Training Your Puppy to Shake

Shake is a great fun behavior to include in training a puppy. I like puppies to learn it for a couple of reasons.

The best reason to teach shake is that it teaches your puppy to let you handle their feet. Later on in their lives, you will need to be able to touch and handle their feet to clip their toenails or to inspect for any foreign object that may be making them uncomfortable and shake is a great behavior for introducing this.

 The second reason I like to teach shake is because it’s fun and cute. A puppy that can shake is simply adorable and shows others that you take the time to train your puppy. So, to teach shake, I start with the puppy sitting in front of me, facing me.

Using your treat like a magnet to your puppy’s nose and saying the command “shake”, start to lure his head up and slightly to one side (for this example we will say to the left).

As your puppy’s head moves diagonally up to the left, you will see him shift his weight to his left side. When this happens, his right leg will become lax and his right foot may come off of the ground. It is at this moment that you should catch his foot with your hand and release the treat, praising and shaking his paw while he eats the treat. It will take several repetitions for you to recognize your puppy is switching his weight.

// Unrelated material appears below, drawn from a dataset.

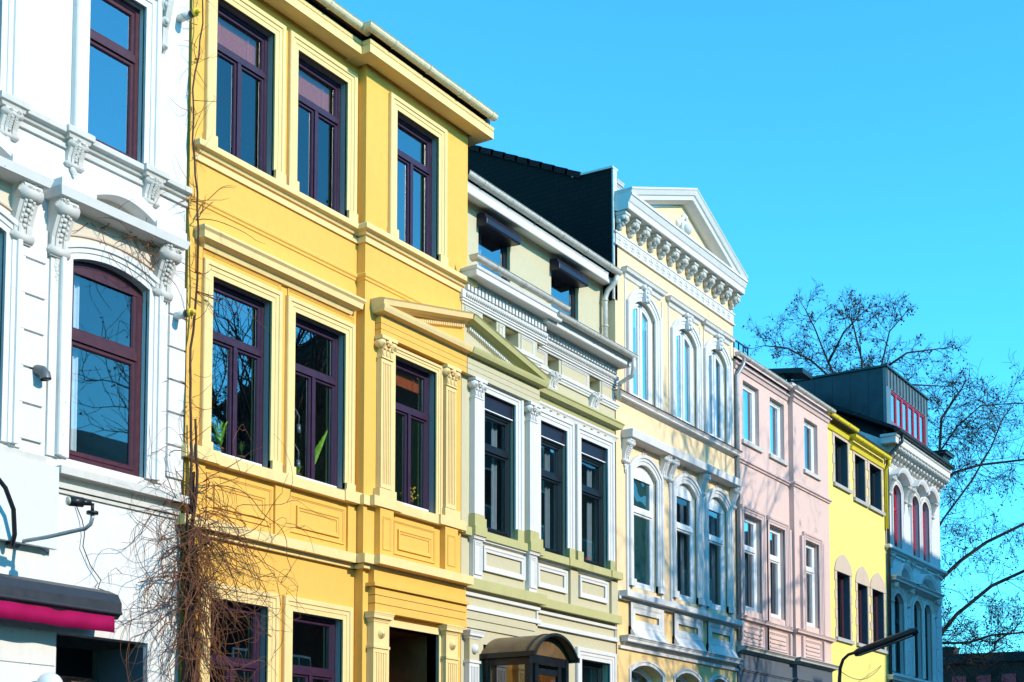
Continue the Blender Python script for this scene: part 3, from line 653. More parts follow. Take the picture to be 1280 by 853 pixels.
# ================================================================== SAGE GREEN HOUSE
def green_house():
    h = thing('sage_green_house', 'sage green house with white mouldings, black windows and a set back attic storey', 'house', 21, 0, 0)
    S0, SR, S1, D = 18.37, 20.66, 23.72, .15
    w = MB()
    wall_sheet(w, S0, SR, 0, 10.0, D, [(18.98,19.92,6.03,8.29),(19.0,20.28,.3,4.2),(18.97,19.38,9.27,9.57),(19.64,20.05,9.27,9.57)], .2)
    wall_sheet(w, SR, S1, 0, 10.0, 0, [(20.97,21.88,6.0,8.31),(22.38,23.39,6.0,8.31),(22.38,23.44,1.6,4.27),(21.25,21.64,9.27,9.56),(22.75,23.14,9.27,9.56)], .2)
    w.add([V(SR,0,0),V(SR,D,0),V(SR,D,10),V(SR,0,10)], [(0,1,2,3)])
    wall_sheet(w, S0, S1+.03, 10.0, 11.7, -.24, [(19.42,20.40,10.16,11.40),(21.78,22.76,10.16,11.40)], .16)
    w.add([V(S0,-.24,10),V(S1+.03,-.24,10),V(S1+.03,D,10),V(S0,D,10)], [(0,1,2,3)])
    shell(w, S0, S1, 11.7, 10, -.24, [5.3, 9.0, 10.0], 1)
    w.build('wall', ['green', 'interior'], h)
    b = MB()
    for x0, x1, d in ((18.97,19.38,D),(19.64,20.05,D),(21.25,21.64,0),(22.75,23.14,0)): b.box(x0-.02, x1+.02, d-.23, d-.2, 9.2, 9.6)
    b.build('blind_window', 'green', h)
    r = MB(); r.side([(.02,11.72),(.02,11.78),(-5,13.3),(-10.2,11.84),(-10.2,11.78)], 18.58, S1); r.build('roof', 'roof_tile', h)
    # attic eaves
    e = MB(); e.mould(18.56, S1-.02, -.24, back([(0,11.60),(.27,11.53),(.28,11.545),(.28,11.66),(.30,11.70)]), False, True); e.build('eaves', 'clean_white', h)
    gutter(h, [(18.56, S1+.02, .03, 11.80)], .075, 'zinc', lret=False)
    for a, b2 in ((19.42,20.40),(21.78,22.76)):
        ww = window(h, a, b2, 10.16, 11.40, -.28, 'black_frame', fw=.06, mull=None, curtain=[(a+.08, a+.42)] if a < 20 else None)
        sb = MB(); sb.side([(-.36,11.27),(-.05,11.25),(-.035,11.28),(-.035,11.36),(-.08,11.46),(-.36,11.50)], a-.05, b2+.03); sb.build('shutter_box', 'navy', ww, .012)
    dp = MB(); dp.tube([(S1-.06,.1,11.72),(S1-.06,.06,11.6),(S1-.08,-.1,11.45),(S1-.1,-.14,11.3),(S1-.1,-.14,10.1)], .05, 10)
    for z in (11.25, 10.75): dp.tube([(S1-.1,-.14,z),(S1-.1,-.14,z+.03)], .062, 10)
    dp.build('downspout', 'zinc', h)
    # main cornice
    c = MB()
    for s0, s1, d, zb, lr, rr in ((S0+.28, 20.72, D, 9.97, True, True), (20.7, S1-.26, .05, 9.91, False, True)):
        c.mould(s0, s1, d, back([(.0,zb-.03),(.04,zb-.02),(.05,zb+.01),(.27,zb),(.29,zb+.015),(.29,zb+.10),(.31,zb+.115),(.32,zb+.15),(.30,zb+.17)]), lr, rr)
    c.mould(S0, SR+.2, D, P_band(.06, .13, 9.655)); c.mould(SR, S1, 0, P_band(.07, .13, 9.645)); 
    c.mould(S0, SR+.2, D, P_string(.05, .09, 9.57)); c.mould(SR, S1, 0, P_string(.06, .09, 9.56)); c.build('cornice', 'clean_white', h)
    q = MB()
    for s0, s1, d, z0, z1 in ((S0+.02, SR+.2, D+.03, 9.795, 9.955), (SR+.22, S1-.01, .05, 9.785, 9.90)):
        q.box(s0, s1, d-.05, d, z0-.01, z1+.04); x = s0+.02
        while x < s1-.07:
            q.box(x, x+.062, d-.01, d+.06, z0, z1-.035); x += .102
        x = s0+.01
        while x < s1-.04:
            q.ball((x+.02, d+.03, z1+.0), .03, 6, 4, (.7,1,1)); q.ball((x+.02, d+.05, z0-.075), .03, 6, 4, (.75,1,1.4)); x += .055
    q.build('dentil_frieze', 'clean_white', h)
    gutter(h, [(S0-.02, 21.1, D+.27, 10.235)], .07, 'zinc'); gutter(h, [(20.98, S1+.02, .36, 10.10)], .07, 'zinc')
    dp = MB(); dp.tube([(S1-.08,.45,10.04),(S1-.08,.45,9.85),(S1-.05,.40,9.72),(S1-.05,.14,9.62),(S1-.05,.12,9.3)], .045, 10); dp.build('downspout', 'zinc', h)
    # frieze with panels
    f = MB()
    for a, b2, d in ((18.45,18.9,D),(19.44,19.6,D),(20.12,20.55,D),(20.72,21.2,0),(21.72,22.68,0),(23.2,23.66,0)): panel_frame(f, a, b2, 9.28, 9.55, d, .035, .022)
    for a, b2, d in ((S0,SR,D),(SR+.0,S1,0)):
        f.mould(a, b2, d, back([(0,9.13),(.03,9.13),(.035,9.16),(.05,9.17),(.055,9.2),(.075,9.21),(.08,9.26)]), a > 19, True)
    f.build('frieze', 'clean_white', h)
    console(h, 21.22, 21.5, 8.93, 9.22, .15, 'clean_white', name='rosette_console', drop=.06); console(h, 22.72, 23.0, 8.93, 9.22, .15, 'clean_white', name='rosette_console', drop=.06)
    # pediment half and entablature
    half_pediment(h, 'olive', 'green', 'clean_white', 20.42, S0, False)
    e = MB()
    for z in (8.42, 8.51, 8.60): e.box(S0+.005, 20.56, D-.01, D+.11, z+.005, z+.088)
    e.build('entablature', 'green', h)
    o = MB(); o.mould(20.62, S1-.2, .0, back([(0,8.62),(.06,8.63),(.08,8.70),(.18,8.73),(.2,8.80),(.22,8.82),(.16,8.88)]), False, True); o.build('hood', 'olive', h)
    b = MB(); b.mould(20.66, S1-.02, 0, back([(0,8.52),(.02,8.52),(.04,8.57),(.06,8.59),(.06,8.63)]), False, True)
    b.build('hood_mould', 'clean_white', h)
    b = MB()
    for a, b2 in ((20.97,21.88),(22.38,23.39)):
        for k in range(4):
            x = a-.02+(b2-a+.04)*(k+.5)/4; b.tube([(x, -.01, 8.555),(x, .055, 8.555)], .028, 10)
    b.build('stud', 'green', h)
    for x0, x1 in ((18.60,18.84),(20.26,20.50)):
        m = MB(); m.box(x0, x1, D-.02, D+.10, 6.24, 8.1); m.build('pilaster', 'clean_white', h); capital(h, x0, x1, 8.1, 8.42, D, D+.1, 'clean_white')
        b = MB(); b.mould(x0, x1, D+.1, P_band(.02,.2,6.03)); b.mould(x0-.02, x1+.02, D+.12, P_band(.03,.15,5.885)); b.build('pilaster_base', 'olive', h)
        p = MB(); p.box(x0, x1, D-.01, D+.08, 5.2, 5.87); panel_frame(p, x0+.01, x1-.01, 5.27, 5.80, D+.08, .05, .02); p.mould(x0, x1, D+.08, P_corn(.05,.07,5.81)); p.build('pedestal', 'clean_white', h)
    for a, b2, d, t in ((18.98,19.92,D,8.29),(20.97,21.88,0,8.31),(22.38,23.39,0,8.31)):
        ww = window(h, a, b2, 6.02, t-.25, d-.05, 'black_frame', transom=7.42, mull=None, fw=.075, sash=.05, gl='glass_dim', curtain=[(b2-.32, b2-.16)])
        sb = MB(); sb.box(a, b2, d-.12, d-.03, t-.245, t); sb.cur = 1; sb.box(a+.02, b2-.02, d-.12, d-.015, t-.262, t-.246); sb.build('shutter_box', ['navy', 'white_frame'], ww)
        surr(h, a, b2, 6.2, t, d, .2, .06, 'clean_white')
        q = MB(); q.box(a-.2, a-.0, d-.01, d+.075, 6.0, 6.2); q.box(b2+.0, b2+.2, d-.01, d+.075, 6.0, 6.2); q.build('surround_base', 'olive', h)
    s = MB(); s.mould(S0, SR, D, P_band(.09,.13,5.87), False, True); s.mould(SR, S1-.12, 0, P_band(.13,.13,5.87), False, True); s.mould(21.9, 22.2, .02, P_band(.13,.132,5.868)); s.mould(23.45, S1-.1, .02, P_band(.13,.132,5.868)); s.build('sill_course', 'olive', h)
    p = MB()
    for a, b2, d in ((18.95,20.2,D),(20.85,21.85,0),(22.3,23.35,0)):
        panel_frame(p, a, b2, 5.38, 5.78, d+.02, .09, .03); p.mould(a-.05, b2+.08, d+.0, P_corn(.07,.05,5.82))
    p.build('parapet_panel', 'clean_white', h)
    q = MB(); q.box(SR-.01, 20.8, -.01, .05, 5.2, 5.87); q.box(21.95, 22.22, -.01, .05, 5.15, 5.87); q.box(23.47, S1-.005, -.01, .05, 5.15, 5.87); q.build('parapet_pier', 'green', h)
    l = MB(); l.mould(S0, SR, D, P_band(.12,.17,5.03), False, True); l.mould(SR, S1-.15, 0, P_band(.14,.15,5.03), False, True); l.build('ledge', 'olive', h)
    g = MB()
    for a, b2, d in ((S0+.03,SR-.03,D),(SR+.04,S1-.03,0)):
        g.mould(a, b2, d, P_band(.05,.05,4.93)); g.mould(a, b2, d, P_band(.06,.07,4.70)); g.box(b2-.04, b2, d, d+.03, 4.77, 4.93)
    g.build('ground_floor_mould', 'clean_white', h)
    e = MB()
    for z in (4.42, 4.56): e.box(S0+.01, 20.55, D-.01, D+.03, z+.006, z+.13)
    e.build('door_entablature', 'green', h)
    window(h, 22.38, 23.44, 1.6, 4.27, -.12, 'black_frame', transom=3.6, mull=None, fw=.07, gl='glass_dim'); surr(h, 22.38, 23.44, 1.6, 4.27, 0, .2, .055, 'clean_white')
    fluted(h, 18.46, 18.74, .8, 3.86, D-.02, D+.10, 'clean_white', 5); fluted(h, 20.4, 20.66, .8, 3.86, D-.02, D+.08, 'clean_white', 5)
    b = MB(); b.mould(18.46, 18.74, D+.1, P_band(.02,.04,3.86)); b.mould(18.46, 18.74, D+.1, P_corn(.07,.13,4.235)); b.tube([(18.6,D,4.08),(18.6,D+.14,4.08)], .07, 16); b.build('pilaster_head', 'clean_white', h)
    b = MB(); b.box(18.465, 18.735, D-.01, D+.10, 3.9, 4.235); b.build('pilaster_neck', 'green', h)
    # glazed storm porch with a barrel roof
    P0, P1, Z, T = 18.95, 20.16, 4.0, 1.06
    f = MB()
    for x in (P0, P1-.09):
        f.box(x, x+.09, T-.1, T-.01, 0, Z); f.box(x, x+.09, D+.03, D+.12, 0, Z); f.box(x+.01, x+.08, D+.12, T-.1, Z-.16, Z); f.box(x+.01, x+.08, D+.12, T-.1, 0, 1.0)
    f.box(P0+.09, P1-.09, T-.09, T-.02, Z-.14, Z); f.box(P0+.2, P0+.3, T-.085, T-.03, 0, Z-.14); f.box(P1-.3, P1-.2, T-.085, T-.03, 0, Z-.14); f.box(P0+.3, P1-.3, T-.08, T-.04, Z-.3, Z-.2)
    pf = f.build('porch', 'black_frame', h)
    a = arch(P0-.06, P1+.06, Z, .35, 18)
    rf = MB(); rf.loops([[V(x, d, z) for x, z in a]+[V(x, d, z-.025) for x, z in a[::-1]] for d in (D+.01, .45, .8, T+.12)], smooth=False); rf.build('porch_roof', 'brown_sheet', pf)
    ed = MB()
    for d in (T+.1, T-.05): ed.loops([[V(x, d, z-.03) for x, z in a]+[V(x, d, z+.015) for x, z in a[::-1]], [V(x, d+.04, z-.03) for x, z in a]+[V(x, d+.04, z+.015) for x, z in a[::-1]]])
    for x in (P0-.10, P1+.04): ed.box(x, x+.06, D+.02, T+.14, Z-.05, Z+.03)
    ed.build('roof_edge', 'black', pf)
    gl = MB(); ai = arch(P0, P1, Z, .31, 18); gl.add([V(x, T-.03, z) for x, z in ai], [tuple(range(len(ai)))]); gl.build('gable_sheet', 'brown_sheet', pf)
    gl = MB(); gl.add([V(P0+.04, D+.12, 1), V(P0+.04, T-.1, 1), V(P0+.04, T-.1, Z-.16), V(P0+.04, D+.12, Z-.16)], [(0,1,2,3)]); gl.add([V(P1-.04, D+.12, 1), V(P1-.04, T-.1, 1), V(P1-.04, T-.1, Z-.16), V(P1-.04, D+.12, Z-.16)], [(0,1,2,3)])
    gl.add([V(P0+.1,T-.06,0),V(P1-.1,T-.06,0),V(P1-.1,T-.06,Z-.14),V(P0+.1,T-.06,Z-.14)], [(0,1,2,3)]); gl.build('pane', 'amber', pf)
    d = MB(); d.box(19.0, 20.28, -.16, -.1, .3, 4.2); d.build('door', 'wood', h)
green_house()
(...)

Your puppy may not actually pick his foot up off of the ground so you need to be aware of the laxness of the leg and take the paw. While you are holding his foot, praise and give a treat and play with his toes and pads of his feet momentarily while he is distracted by the food. This will show the puppy that getting his feet played with is a good thing and not something to fear.

You can also apply this same method to teaching shake with the other paw but I recommend you give the other paw a different command like “other one”, “give me some skin”, or “goofy foot”. That way, your puppy will not be confused over which paw you want him to offer.

Once you have been working repetitions of shake to your puppy over several days or weeks, your puppy will begin to associate the treat and the command, “shake” with the behavior and you will be able to drop the luring.

Eventually, after a month or more of working shake, your puppy should be offering it when you ask and not necessarily when a treat is present.

When this happens, congratulations; you have just taught shake!

Possible Problems:

The most common problem you will have is your puppy not following the lure so far to one side that he shifts his weight and lifts or relaxes his opposite leg. The first thing I would suggest it to make sure you have a very high value treat.

If you are using a treat that is something your puppy gets regularly, he will not be interested enough to follow the lure. Make sure you give him something he doesn’t get regularly like cheese, hot puppys, or chicken. This more powerful treat will keep his attention and ease you in luring the shake behavior.

Another problem is that some puppies will do the behavior the first time and then refuse to do it again. I find this most often in puppies that have a major aversion to having their feet touched. They will refuse to repeat the behavior because, the first time, the puppy didn’t know what to expect and then you grabbed his foot so now, he knows it’s coming and doesn’t want to experience that again.

In this situation, I would move a little slower and start by not luring the puppy but just rewarding when he lets you touch his foot. You could even stroke his paw while simultaneously feeding him with a treat so that he is distracted. When he allows that readily, move to picking his foot up slightly and rewarding for that. The goal here is to get him used to you touching his feet and associating it with something he likes; food.

 Once he is comfortable with you touching his feet, you can then begin to teach the shake behavior discussed earlier in this section. It will take you a little longer to train shake to a puppy with an aversion to foot touching but, over time, you will be rewarded with a puppy that trusts you and others to clip his nails and examine his feet.